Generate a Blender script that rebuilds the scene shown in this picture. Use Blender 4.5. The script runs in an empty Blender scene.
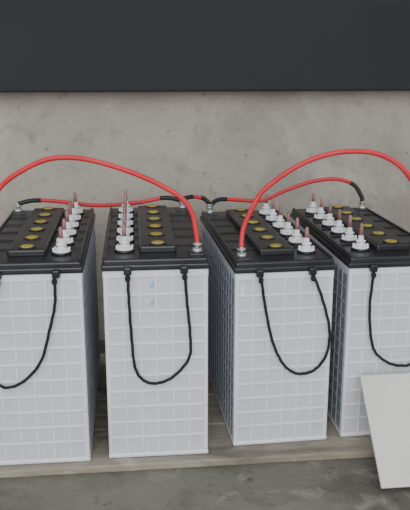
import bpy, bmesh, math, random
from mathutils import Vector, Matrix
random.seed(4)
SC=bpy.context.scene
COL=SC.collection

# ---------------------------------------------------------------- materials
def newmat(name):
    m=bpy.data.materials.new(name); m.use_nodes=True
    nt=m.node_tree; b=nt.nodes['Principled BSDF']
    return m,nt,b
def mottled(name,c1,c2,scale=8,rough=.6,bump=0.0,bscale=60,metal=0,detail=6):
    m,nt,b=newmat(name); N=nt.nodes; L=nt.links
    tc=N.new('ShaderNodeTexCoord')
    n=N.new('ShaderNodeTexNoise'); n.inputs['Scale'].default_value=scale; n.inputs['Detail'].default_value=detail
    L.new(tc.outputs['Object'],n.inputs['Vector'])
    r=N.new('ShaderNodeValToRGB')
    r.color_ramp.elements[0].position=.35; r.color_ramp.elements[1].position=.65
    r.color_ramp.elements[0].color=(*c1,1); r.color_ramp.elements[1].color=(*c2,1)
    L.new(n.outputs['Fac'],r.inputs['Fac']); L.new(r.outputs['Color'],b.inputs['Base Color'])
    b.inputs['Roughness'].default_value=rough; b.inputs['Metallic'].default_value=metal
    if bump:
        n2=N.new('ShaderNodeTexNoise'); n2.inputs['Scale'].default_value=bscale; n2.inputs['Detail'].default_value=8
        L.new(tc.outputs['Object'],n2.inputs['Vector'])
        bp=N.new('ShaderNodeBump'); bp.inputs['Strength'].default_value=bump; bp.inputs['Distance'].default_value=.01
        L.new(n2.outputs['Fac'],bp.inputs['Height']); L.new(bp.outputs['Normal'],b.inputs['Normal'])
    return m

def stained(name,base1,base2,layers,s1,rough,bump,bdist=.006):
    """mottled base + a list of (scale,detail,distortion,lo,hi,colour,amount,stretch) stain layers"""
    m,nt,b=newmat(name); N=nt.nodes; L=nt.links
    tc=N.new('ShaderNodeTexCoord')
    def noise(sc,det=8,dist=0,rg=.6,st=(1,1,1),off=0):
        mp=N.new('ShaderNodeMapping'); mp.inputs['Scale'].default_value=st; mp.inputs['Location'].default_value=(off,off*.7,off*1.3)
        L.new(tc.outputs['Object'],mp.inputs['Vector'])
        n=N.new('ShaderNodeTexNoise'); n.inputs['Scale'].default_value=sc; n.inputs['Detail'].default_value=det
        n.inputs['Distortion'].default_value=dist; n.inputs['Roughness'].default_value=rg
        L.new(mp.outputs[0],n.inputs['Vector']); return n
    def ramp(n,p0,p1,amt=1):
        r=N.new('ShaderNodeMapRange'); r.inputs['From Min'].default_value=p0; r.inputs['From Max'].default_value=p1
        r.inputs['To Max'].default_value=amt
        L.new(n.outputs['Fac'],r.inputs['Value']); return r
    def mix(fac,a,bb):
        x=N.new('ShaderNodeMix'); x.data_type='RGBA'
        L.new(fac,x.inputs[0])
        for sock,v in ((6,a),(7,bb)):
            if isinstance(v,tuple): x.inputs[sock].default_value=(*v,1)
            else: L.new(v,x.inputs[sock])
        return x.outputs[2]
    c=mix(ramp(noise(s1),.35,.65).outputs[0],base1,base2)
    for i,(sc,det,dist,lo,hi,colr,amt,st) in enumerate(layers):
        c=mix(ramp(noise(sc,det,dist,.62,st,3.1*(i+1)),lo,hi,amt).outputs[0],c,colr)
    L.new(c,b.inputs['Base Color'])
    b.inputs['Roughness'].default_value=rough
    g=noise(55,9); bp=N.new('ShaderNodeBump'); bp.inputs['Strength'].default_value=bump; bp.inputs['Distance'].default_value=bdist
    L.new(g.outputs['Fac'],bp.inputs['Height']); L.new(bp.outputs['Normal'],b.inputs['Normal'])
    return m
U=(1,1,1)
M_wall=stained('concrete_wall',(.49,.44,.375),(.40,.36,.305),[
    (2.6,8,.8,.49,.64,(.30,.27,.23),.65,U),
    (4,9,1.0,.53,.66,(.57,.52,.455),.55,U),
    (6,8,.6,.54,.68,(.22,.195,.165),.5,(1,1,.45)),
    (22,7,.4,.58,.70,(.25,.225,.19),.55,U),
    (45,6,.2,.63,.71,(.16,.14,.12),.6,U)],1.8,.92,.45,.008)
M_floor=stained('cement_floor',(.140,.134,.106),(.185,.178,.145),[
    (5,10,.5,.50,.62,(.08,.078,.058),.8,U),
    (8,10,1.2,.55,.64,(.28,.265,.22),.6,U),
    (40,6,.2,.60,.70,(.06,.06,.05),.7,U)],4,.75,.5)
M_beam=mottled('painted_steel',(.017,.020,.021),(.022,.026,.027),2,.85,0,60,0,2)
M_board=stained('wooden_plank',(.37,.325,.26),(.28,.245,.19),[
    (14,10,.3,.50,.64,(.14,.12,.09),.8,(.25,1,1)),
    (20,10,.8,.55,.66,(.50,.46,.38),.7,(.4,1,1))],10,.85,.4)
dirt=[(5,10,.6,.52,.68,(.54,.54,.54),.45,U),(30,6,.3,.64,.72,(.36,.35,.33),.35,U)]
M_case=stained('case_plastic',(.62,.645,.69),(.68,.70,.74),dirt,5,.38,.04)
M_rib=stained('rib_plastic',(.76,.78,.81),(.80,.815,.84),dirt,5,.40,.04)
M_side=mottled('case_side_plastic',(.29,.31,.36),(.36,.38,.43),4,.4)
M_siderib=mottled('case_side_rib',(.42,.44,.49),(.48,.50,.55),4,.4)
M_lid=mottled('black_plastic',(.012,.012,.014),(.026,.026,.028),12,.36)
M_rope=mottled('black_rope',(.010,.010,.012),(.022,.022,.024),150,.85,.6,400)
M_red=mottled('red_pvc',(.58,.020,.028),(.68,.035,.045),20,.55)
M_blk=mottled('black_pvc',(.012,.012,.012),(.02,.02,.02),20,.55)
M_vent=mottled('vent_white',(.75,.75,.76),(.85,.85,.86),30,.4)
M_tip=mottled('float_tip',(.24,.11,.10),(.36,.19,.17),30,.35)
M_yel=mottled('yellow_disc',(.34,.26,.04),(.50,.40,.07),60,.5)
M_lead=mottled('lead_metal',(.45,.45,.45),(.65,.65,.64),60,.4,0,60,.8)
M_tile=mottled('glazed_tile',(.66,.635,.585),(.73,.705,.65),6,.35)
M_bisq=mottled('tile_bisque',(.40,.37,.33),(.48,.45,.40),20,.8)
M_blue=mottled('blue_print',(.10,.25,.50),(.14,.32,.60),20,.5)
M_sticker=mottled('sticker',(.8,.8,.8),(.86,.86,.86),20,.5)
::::
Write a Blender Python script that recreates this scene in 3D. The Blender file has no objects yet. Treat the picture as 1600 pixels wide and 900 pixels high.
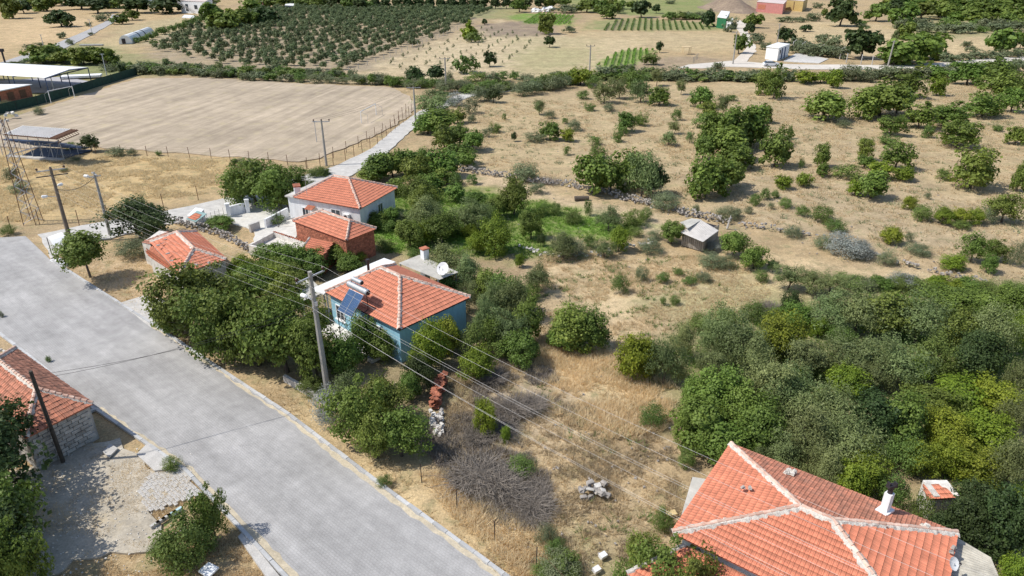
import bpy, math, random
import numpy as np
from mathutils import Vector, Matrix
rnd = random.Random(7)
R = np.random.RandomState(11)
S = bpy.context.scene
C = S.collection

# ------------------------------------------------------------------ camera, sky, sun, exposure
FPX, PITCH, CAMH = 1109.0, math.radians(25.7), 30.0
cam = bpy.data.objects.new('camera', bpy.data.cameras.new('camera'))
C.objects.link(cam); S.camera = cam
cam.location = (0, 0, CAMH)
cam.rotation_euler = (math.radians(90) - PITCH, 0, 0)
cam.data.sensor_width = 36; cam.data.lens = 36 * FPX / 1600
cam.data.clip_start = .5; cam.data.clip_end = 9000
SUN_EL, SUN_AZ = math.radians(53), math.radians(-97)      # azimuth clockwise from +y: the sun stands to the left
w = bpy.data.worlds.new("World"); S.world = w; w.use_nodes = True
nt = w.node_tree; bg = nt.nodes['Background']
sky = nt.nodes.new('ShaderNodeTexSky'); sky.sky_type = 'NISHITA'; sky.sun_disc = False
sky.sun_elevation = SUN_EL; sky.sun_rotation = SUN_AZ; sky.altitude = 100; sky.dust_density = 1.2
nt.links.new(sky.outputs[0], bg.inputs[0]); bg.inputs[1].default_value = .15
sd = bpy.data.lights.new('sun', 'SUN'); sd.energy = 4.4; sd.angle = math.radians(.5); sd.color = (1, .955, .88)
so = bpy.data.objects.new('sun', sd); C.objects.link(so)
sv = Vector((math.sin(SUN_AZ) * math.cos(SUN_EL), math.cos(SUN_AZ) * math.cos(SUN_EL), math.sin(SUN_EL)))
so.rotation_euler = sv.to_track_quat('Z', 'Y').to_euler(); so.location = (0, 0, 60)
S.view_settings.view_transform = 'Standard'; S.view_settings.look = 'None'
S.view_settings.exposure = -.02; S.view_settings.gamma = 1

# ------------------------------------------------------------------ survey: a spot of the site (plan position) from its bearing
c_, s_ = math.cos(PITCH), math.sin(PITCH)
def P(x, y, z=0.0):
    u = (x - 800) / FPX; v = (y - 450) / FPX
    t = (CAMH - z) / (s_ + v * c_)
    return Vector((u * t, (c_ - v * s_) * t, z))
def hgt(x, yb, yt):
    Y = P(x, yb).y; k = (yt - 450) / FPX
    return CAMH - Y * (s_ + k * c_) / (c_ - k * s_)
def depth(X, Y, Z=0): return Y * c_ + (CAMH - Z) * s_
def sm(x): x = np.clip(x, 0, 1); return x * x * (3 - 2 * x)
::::
Stated task:
Any pictures should be left out. Reproduce every line from the one holding "Write a Blender" down to the one holding "C = S.collection", both of those lines included.

Finished answer:
Write a Blender Python script that recreates this scene in 3D. The Blender file has no objects yet. Treat the picture as 1600 pixels wide and 900 pixels high.
import bpy, math, random
import numpy as np
from mathutils import Vector, Matrix
rnd = random.Random(7)
R = np.random.RandomState(11)
S = bpy.context.scene
C = S.collection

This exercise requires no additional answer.